I will also say this: the proposal to “cancel” culture is utopian as long as there are thousands of pro-Russian propaganda sources. I’m talking about Russian language and literature departments, particularly in America. They spread a false image of Russia that Moscow has defined for decades. In a certain sense, trying to present the subject you are teaching as positively as possible is normal… However, I’m one of those people who attempt to show the beauty of Russian literature, but at the same time, I want to tell students what I’m telling you now. And it’s complicated because it’s hard to separate beauty from falsehood. Sometimes I succeed, sometimes I don’t.

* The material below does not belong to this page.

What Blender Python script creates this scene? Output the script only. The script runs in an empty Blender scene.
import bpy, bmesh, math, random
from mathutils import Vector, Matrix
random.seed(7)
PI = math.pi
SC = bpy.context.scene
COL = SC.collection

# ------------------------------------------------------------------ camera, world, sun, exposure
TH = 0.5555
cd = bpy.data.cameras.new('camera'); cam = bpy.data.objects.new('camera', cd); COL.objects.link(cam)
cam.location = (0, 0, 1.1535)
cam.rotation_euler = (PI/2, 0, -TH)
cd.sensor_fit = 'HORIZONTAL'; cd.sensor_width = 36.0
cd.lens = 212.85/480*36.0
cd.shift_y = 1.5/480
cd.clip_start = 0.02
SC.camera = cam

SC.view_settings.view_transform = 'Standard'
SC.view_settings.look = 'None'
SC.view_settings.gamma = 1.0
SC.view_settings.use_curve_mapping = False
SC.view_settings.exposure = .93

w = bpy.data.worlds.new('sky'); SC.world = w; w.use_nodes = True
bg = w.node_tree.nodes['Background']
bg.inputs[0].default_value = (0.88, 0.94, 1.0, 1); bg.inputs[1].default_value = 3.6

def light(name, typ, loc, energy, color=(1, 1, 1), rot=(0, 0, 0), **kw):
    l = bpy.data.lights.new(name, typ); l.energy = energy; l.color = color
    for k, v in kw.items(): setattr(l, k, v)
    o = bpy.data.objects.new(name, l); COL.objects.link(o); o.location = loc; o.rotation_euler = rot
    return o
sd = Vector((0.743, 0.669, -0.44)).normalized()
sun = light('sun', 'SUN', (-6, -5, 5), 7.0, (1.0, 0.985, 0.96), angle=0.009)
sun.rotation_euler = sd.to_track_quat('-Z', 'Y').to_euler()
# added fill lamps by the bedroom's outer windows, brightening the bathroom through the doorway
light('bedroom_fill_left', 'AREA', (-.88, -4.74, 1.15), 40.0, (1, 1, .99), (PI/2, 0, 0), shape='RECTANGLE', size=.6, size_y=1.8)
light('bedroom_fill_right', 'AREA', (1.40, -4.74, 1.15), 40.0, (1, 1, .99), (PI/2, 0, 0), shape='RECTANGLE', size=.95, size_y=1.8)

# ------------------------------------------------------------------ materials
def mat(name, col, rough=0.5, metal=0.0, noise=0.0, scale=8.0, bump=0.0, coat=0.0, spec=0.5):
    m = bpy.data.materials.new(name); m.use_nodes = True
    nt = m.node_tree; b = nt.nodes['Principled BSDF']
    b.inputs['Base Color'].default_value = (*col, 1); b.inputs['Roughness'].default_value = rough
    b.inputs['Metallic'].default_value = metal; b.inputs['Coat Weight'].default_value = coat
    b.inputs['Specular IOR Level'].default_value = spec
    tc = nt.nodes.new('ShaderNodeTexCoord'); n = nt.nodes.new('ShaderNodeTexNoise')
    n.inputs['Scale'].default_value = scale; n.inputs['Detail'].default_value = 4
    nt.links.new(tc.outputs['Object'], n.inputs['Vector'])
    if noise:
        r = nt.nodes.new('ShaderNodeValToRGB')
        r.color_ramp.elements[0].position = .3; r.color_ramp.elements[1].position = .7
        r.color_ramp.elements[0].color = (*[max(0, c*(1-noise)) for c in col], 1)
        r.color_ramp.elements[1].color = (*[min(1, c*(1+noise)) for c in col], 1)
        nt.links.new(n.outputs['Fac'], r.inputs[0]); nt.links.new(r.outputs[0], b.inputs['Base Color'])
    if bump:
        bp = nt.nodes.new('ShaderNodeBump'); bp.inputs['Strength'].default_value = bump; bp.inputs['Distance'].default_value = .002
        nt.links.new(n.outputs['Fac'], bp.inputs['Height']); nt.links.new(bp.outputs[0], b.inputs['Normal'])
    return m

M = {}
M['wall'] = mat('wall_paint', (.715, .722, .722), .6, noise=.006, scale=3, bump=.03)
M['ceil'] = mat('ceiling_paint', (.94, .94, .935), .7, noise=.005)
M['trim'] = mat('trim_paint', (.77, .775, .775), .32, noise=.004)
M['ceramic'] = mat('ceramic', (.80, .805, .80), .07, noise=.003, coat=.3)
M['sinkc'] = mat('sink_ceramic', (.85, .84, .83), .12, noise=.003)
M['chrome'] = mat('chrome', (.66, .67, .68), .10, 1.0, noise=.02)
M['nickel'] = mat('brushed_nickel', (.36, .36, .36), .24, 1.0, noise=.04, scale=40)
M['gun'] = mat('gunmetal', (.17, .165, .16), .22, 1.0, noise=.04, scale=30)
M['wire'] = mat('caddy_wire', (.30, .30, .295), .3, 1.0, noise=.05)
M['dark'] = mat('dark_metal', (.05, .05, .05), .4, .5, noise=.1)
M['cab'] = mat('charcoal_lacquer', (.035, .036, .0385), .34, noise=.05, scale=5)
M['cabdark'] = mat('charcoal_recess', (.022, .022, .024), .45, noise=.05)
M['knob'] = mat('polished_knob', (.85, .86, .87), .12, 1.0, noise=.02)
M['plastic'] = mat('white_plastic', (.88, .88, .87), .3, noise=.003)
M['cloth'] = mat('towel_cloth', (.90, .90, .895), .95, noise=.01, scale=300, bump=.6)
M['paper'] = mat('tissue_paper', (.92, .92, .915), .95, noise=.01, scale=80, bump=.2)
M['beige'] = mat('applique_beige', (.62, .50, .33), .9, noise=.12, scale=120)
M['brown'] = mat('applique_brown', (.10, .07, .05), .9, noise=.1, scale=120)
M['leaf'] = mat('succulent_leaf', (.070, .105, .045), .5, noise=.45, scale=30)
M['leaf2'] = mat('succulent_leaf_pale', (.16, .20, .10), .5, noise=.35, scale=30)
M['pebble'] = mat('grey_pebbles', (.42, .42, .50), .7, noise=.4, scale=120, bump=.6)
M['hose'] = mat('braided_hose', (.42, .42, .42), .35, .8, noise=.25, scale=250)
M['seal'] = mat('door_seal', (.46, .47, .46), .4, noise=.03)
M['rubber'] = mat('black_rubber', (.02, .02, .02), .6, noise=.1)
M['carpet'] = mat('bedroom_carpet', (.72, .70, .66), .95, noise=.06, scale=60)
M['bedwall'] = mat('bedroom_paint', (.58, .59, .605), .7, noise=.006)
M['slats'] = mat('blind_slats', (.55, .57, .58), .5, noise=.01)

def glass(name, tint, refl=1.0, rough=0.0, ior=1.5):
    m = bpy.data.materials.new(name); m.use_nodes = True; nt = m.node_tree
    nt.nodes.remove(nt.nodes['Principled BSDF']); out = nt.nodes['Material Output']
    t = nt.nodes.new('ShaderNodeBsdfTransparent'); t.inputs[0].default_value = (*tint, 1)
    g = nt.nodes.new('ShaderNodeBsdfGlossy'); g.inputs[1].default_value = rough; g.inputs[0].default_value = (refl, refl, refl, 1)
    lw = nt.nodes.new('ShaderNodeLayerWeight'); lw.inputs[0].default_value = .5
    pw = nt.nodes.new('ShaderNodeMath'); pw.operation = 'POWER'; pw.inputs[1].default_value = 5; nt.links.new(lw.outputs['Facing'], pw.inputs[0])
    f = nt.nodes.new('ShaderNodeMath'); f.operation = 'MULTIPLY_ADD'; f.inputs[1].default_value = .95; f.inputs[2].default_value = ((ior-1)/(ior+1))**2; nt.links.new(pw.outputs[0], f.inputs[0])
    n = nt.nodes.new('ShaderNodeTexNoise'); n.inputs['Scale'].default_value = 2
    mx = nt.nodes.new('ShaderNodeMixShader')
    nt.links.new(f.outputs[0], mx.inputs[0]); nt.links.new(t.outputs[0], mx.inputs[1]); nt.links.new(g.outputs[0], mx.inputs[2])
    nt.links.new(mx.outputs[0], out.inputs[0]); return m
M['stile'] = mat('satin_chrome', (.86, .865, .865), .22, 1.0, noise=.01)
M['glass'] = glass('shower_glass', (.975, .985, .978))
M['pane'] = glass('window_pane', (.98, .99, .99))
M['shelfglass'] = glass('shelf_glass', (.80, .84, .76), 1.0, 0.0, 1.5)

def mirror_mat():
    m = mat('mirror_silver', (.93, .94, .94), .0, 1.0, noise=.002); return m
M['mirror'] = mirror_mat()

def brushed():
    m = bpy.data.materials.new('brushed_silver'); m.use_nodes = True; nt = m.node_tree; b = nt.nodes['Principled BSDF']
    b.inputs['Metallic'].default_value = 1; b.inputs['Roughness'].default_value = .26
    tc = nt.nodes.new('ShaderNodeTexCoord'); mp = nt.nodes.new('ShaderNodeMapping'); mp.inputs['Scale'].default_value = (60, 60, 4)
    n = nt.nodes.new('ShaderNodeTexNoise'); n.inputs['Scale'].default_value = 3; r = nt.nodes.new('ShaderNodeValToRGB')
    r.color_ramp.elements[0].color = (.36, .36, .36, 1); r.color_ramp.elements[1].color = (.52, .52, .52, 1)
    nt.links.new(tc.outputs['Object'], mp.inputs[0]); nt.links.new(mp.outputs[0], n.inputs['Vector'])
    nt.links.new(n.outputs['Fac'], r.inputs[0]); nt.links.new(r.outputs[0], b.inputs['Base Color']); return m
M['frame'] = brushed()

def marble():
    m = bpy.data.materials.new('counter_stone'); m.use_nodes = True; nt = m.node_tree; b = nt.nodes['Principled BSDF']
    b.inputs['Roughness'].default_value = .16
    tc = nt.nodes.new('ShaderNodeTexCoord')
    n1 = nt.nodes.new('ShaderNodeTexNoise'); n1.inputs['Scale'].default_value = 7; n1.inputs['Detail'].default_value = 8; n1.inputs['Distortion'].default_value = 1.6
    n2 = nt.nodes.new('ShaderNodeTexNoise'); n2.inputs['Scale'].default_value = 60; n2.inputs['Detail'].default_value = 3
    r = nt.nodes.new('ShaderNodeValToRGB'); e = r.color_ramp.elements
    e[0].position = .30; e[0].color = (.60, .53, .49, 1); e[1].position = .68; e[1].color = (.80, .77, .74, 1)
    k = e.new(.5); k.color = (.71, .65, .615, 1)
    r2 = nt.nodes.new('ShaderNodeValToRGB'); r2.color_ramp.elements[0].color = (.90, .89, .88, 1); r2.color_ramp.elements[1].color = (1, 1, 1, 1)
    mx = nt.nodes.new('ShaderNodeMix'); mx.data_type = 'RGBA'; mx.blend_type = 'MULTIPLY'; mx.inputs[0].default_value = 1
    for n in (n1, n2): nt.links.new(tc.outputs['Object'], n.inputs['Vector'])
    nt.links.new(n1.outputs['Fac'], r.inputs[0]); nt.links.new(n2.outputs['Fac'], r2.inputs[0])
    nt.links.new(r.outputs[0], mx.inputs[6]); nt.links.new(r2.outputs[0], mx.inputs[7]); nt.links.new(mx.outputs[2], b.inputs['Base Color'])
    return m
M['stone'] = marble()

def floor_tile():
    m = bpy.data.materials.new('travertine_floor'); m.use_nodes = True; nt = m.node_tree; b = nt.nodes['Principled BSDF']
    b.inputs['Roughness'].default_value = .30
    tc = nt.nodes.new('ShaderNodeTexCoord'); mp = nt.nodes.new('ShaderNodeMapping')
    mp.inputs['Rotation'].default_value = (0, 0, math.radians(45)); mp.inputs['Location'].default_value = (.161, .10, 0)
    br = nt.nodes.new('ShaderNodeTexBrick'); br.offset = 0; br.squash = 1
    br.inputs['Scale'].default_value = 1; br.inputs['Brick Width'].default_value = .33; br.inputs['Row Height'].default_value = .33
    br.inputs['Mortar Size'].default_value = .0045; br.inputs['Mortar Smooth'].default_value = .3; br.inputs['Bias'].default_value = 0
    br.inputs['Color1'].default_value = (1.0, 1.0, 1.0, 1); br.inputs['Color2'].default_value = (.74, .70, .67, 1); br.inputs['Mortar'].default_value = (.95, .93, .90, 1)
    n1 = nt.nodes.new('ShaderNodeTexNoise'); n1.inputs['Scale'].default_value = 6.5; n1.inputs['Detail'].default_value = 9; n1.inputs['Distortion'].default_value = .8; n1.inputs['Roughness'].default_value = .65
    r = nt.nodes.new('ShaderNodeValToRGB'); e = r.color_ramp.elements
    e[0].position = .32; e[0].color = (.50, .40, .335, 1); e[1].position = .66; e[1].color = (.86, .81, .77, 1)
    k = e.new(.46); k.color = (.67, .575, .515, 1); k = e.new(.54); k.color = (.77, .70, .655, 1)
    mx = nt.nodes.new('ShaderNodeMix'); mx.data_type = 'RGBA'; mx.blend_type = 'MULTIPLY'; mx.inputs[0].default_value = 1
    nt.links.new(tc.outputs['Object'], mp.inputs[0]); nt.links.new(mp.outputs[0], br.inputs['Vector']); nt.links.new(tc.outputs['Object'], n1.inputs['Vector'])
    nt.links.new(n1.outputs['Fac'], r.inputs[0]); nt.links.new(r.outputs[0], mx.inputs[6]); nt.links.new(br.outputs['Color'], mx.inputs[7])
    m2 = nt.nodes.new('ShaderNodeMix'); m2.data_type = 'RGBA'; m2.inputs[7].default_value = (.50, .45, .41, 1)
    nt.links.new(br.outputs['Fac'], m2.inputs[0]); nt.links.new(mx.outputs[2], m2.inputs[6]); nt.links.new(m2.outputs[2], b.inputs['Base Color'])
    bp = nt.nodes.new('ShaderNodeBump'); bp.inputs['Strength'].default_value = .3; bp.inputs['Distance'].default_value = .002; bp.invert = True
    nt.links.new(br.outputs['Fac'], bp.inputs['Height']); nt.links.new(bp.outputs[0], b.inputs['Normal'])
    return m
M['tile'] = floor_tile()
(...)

As long as we have all these Russian propaganda elements, I don’t think much can be done. There are thousands of students taking Russian courses at American universities and inevitably learning to sympathise with Russia and Putin as opposed to sympathising with Ukraine, Lithuania, Estonia, et cetera. You can ban Russians from performing in thousands of places like symphony halls and opera houses, but when it comes to changing the image of Russia, it remains just a dream as long as all these universities promote a false understanding of Russia, offering works by Karamzin and Dugin.

— What can Ukrainians do to convince the world that Russian nationalism is aggressive?

— You’re doing it so well that I envy you for it. Keep doing it. It’s not only about the army but also about public protests. And I don’t mean immediately changing Slavic studies, but at least establishing Ukrainian language and literature courses in American universities. This will then affect the Russian courses. It’s complex and requires a lot of funding, but it must be done gradually, from university to university, over the years and generations.

I believe Ukrainians will be able to accomplish this. I remember that in the 1980s, the Ukrainians I spoke with didn’t even dream of independence. They thought it was impossible. And look at what happened! Things change pretty quickly if you work at it.